Preparing for a different future
Looking three to five years ahead, Brustad expects profound change.
“We’ll see AI tools that aren’t even on the market today disrupting generic workflows. The pace of change is accelerating. If you look six-to-nine months back and six-to-nine months ahead, I think the pace of change will at least double compared to what we're used to. That will push us in terms of the level of change we need to absorb.”
Yet despite the technological shift, he is clear that lawyers remain central.
“We still need humans in the loop, owning both the input and the output. But AI will free up time for more valuable work and create new areas of legal demand. We are in this to maintain, secure and grow our position.”
Advice to hesitant leaders
For leaders still unsure where to begin, Brustad’s advice is blunt.
“There’s no way around it. You must try it.”
Wikborg Rein began cautiously, with security, security, and security as a core focus. That made lawyers and partners much more confident in trying out solutions because they knew they were in a safe environment.
“One of the most common questions we get from people beginning to use AI is why they didn’t get the output they expected, “he says. “I always tell them if you get an intern to help you, you must explain what you want them to do, guide them on how to do it and what you want the output to look like. If you treat legal AI the same, you get a long way.”
“There’s no magic wand,” says Brustad. “You must work for the output. But once you’ve done that work, you can reuse it, scale it, and move faster every time, especially when people start sharing what they’ve built.”
Brustad adds, "A lot of people still think they’re no good at technology and that everyone else is better. They want to wait and see what other colleagues are doing. But those days are gone, or at least, they should be.”
A strong foundation
So, what does AI represent inside Wikborg Rein today?
“New opportunities and access to higher-quality, more relevant data,” Brustad says. “That means we can provide a higher level of quality in the advice we give to clients, and on a broader spectrum. We can access directly related information around that scope of what the client needs us to do, which can give a sounder base for decision-making and next steps.”

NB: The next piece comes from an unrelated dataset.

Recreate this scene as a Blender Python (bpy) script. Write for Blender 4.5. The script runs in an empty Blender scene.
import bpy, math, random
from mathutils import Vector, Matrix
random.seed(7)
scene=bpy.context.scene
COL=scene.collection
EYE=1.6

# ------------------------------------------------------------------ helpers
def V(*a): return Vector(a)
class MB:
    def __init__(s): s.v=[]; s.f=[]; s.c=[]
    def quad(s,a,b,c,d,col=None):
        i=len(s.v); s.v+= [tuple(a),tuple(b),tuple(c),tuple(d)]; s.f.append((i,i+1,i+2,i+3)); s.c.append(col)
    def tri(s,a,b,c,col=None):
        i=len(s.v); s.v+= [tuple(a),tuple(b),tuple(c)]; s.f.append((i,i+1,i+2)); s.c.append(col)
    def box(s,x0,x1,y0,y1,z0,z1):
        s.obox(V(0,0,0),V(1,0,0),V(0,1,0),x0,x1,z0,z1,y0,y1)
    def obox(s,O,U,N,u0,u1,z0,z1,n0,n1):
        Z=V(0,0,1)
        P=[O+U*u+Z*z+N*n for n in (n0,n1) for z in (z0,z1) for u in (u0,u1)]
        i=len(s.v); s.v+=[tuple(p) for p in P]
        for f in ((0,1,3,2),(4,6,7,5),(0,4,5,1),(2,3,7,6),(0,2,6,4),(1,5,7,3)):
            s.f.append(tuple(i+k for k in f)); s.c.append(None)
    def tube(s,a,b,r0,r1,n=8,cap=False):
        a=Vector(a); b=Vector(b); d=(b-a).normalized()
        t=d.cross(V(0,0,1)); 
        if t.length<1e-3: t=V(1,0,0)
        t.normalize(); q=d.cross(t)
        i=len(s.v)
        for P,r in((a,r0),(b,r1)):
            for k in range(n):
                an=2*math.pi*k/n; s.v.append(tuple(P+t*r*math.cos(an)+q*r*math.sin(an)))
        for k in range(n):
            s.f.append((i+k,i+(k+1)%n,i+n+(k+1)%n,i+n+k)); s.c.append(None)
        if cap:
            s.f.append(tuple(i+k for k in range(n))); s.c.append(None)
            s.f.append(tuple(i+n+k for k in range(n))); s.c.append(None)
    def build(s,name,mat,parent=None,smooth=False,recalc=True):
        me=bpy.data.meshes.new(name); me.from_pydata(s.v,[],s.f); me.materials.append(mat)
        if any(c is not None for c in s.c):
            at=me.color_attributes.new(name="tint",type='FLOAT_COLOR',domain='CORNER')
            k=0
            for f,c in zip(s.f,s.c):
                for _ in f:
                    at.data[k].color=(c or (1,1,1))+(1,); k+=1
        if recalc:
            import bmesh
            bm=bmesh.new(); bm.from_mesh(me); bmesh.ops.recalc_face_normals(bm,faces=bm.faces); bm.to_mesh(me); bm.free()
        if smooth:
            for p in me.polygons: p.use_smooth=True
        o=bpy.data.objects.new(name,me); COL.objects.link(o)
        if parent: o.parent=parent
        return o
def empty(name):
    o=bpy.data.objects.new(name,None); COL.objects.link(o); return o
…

The firm’s processes are not undergoing a revolution, but they are being constantly refined.
“What we did last week is still good this week,” he reflects. “But the pace of change is accelerating. Our processes don’t have to go through a revolution, but they do need to be updated and tweaked. After a couple of months, the way we work will already have changed, sometimes quite a lot. And I think that’s exactly where we need to be.”